La querelle transatlantique est pratiquement finie, terminado, expédiée, morte et presque enterrée (“Tsunami aid joins trans-Atlantic squabble”, par Brian Knowlton dans The International Herald Tribune du jour). Encore quelques babioles à régler pour l’enterrement et tout marchera comme sur des roulettes. Knowlton fait ses comptes et observe: « The European Commission has so far donated $45 million from the EU's common budget, and has said $408 million is available. (…) The United States on Friday offered up to $350 million, more than 20 times its initial total, which is second to Japan's promise of $500 million. » Nous, à dedefensa.org, nous n’avons pas encore décidé, avec notre conseil d’administration et notre Band Aid, combien nous allions donner mais nous espérons occuper une place honorable dans le Top 50. En attendant, les stars hollywoodiennes donnent, elles, leur argent, et l’acteur Richard Gere, donne, lui, ses conseils humanistes et thibétains aux populations indonésiennes et sri lankaises absolument subjuguées et fascinées. Avant de taper dans un ballon rond comme une terre globalisée, les footballeurs font silence de une à trois minutes en se serrant les uns les autres solidairement, style-“si tous les gars du monde”. La Commission européenne a bien entendu étendu la mesure (trois minutes, pas une) à tous les citoyens de tous ses États-membres. La mesure (pour ce soir) a été décidée sans coup férir et tout le monde l’approuve dans une ambiance qu'on devine grave et jubilatoire. Le Guardian s’interroge par conséquent sur la valeur curative et rédemptrice de ces trois minutes de silence.

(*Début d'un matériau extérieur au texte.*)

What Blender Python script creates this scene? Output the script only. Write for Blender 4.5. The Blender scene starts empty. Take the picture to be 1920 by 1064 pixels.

2005 nous la joue grandiose, son ouverture, genre Tannhauser version disco, avec éclairage et spots de Michel Jarre. GW sait désormais que l’Indonésie et le Sri Lanka existent, et que le tsunami, sorte de fourberie à-la-Ben-Laden, pourrait bien figurer dans l’axe du mal, version 2005 révisée. On lui expliquera qu’il faut tout de même prendre des gants parce qu’il ne faut pas risquer de paraître en remettre plus de quinze couches, et à la louche encore ; bon bougre rompant avec ses habitudes sans concession de born-again, GW consultera (Dieu-le-Père), opinera et fera des concessions. Le Magical Mystery Tsunami Tour (MMTT pour le Pentagone) installe l’univers virtualiste plein de paillettes et de sébiles globalisées, richement ornées de motifs postmodernes d'inspiration sri-lankaise et thaï. Clinton, le président qui aimait les paillettes, ne pouvait pas ne pas être de la partie, sinon de la fête. Il en est. Nous aussi, les gars, en ronchonnant-jubilant ou le contraire.
@NOTES =(*) En 1968-69, in illo tempore, dans les temps d’avant-le tsunami, les Beatles enregistrèrent un album, firent un film, etc, sous le titre général de Magical Mystery Tour, avec musique d’orphéon, flons-flons, cris d’annonce de bateleurs de foire ou de cirque et ainsi de suite. Grand Dieu, qu’est-ce qui nous a donné l’idée d’emprunter l’expression?